Jusqu'à présent, ce dispositif fait partie des dépenses obligatoires des départements. En sera-t-il toujours ainsi ? Entre égalitarisme et équité, quelle égalité de traitement sur le territoire national ? La question vaut d'être posée.

Nous pouvons craindre qu'en filigrane, l'assistance éducative ordonnée par l'autorité judiciaire soit réduite à la portion congrue. Les départements avaient déjà une compétence étendue pour se saisir de l'ensemble de la chaîne des actions préventives. Avaient-ils besoin d'une maîtrise accrue de ces actions, au prix d'une atteinte à l'autorité judiciaire ?

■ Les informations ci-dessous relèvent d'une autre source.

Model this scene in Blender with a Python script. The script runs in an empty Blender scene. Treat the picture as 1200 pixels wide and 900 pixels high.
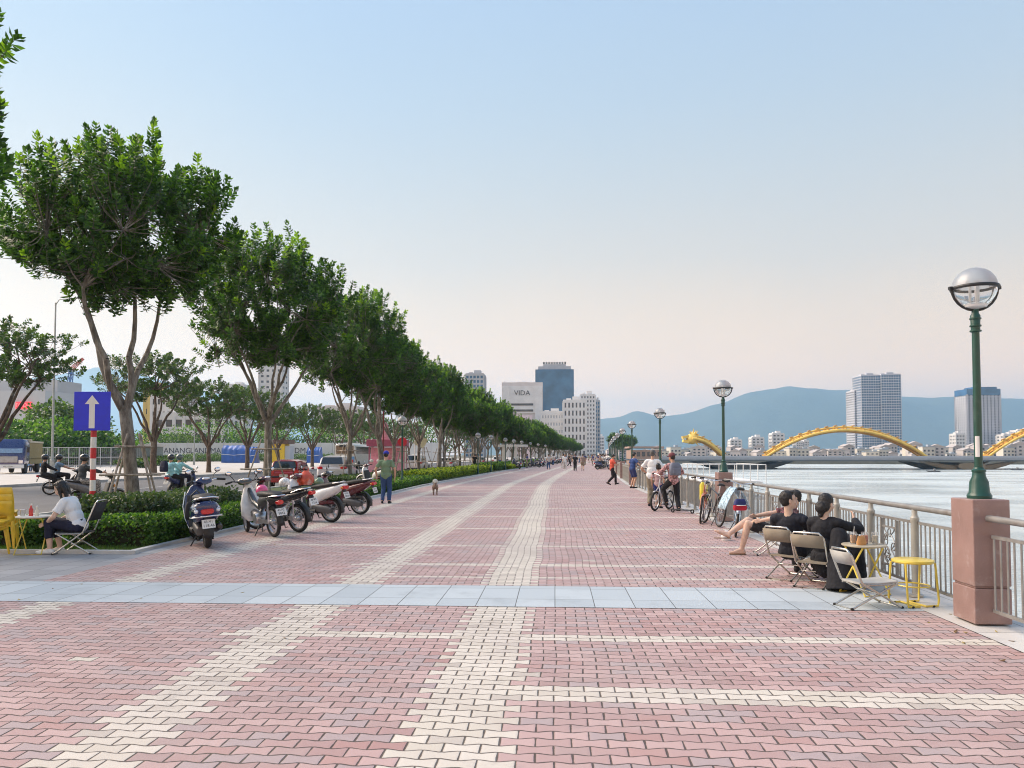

Quelle part d'instrumentalisation pour nos services cette réforme occasionnera-t-elle ? Quels nouveaux liens tutélaires verront le jour entre les associations gestionnaires dorénavant conventionnées et les départements ordonnateurs ? Comment notre secteur professionnel du champ de la protection de l'enfance appréhende-t-il cette réforme ? Et les magistrats, où en sont-ils eux-mêmes ? Quant à la PJJ, quelles vont être ses missions ?

Pour conclure provisoirement : n'est-il pas inquiétant de découvrir, à la faveur d'une étude (3), que 56,7 % des mineurs les plus enracinés dans la délinquance n'avaient jamais bénéficié d'une mesure d'assistance éducative avant leur premier passage au pénal. Au-delà des idées reçues, à nous de faire passer les messages... »

Denis Vernadat Pr ésident du Cnaemo 172, rue Laurendeau - 80000 Amiens Tél.03 22 89 62 39.

Notes

(1)  Voir ce numéro.

(2)  Voir ASH n° 2220 du 22-06-01.

(3)  Menée par les tribunaux de Caen et de Pau. Voir ASH n° 2326 du 26-09-03.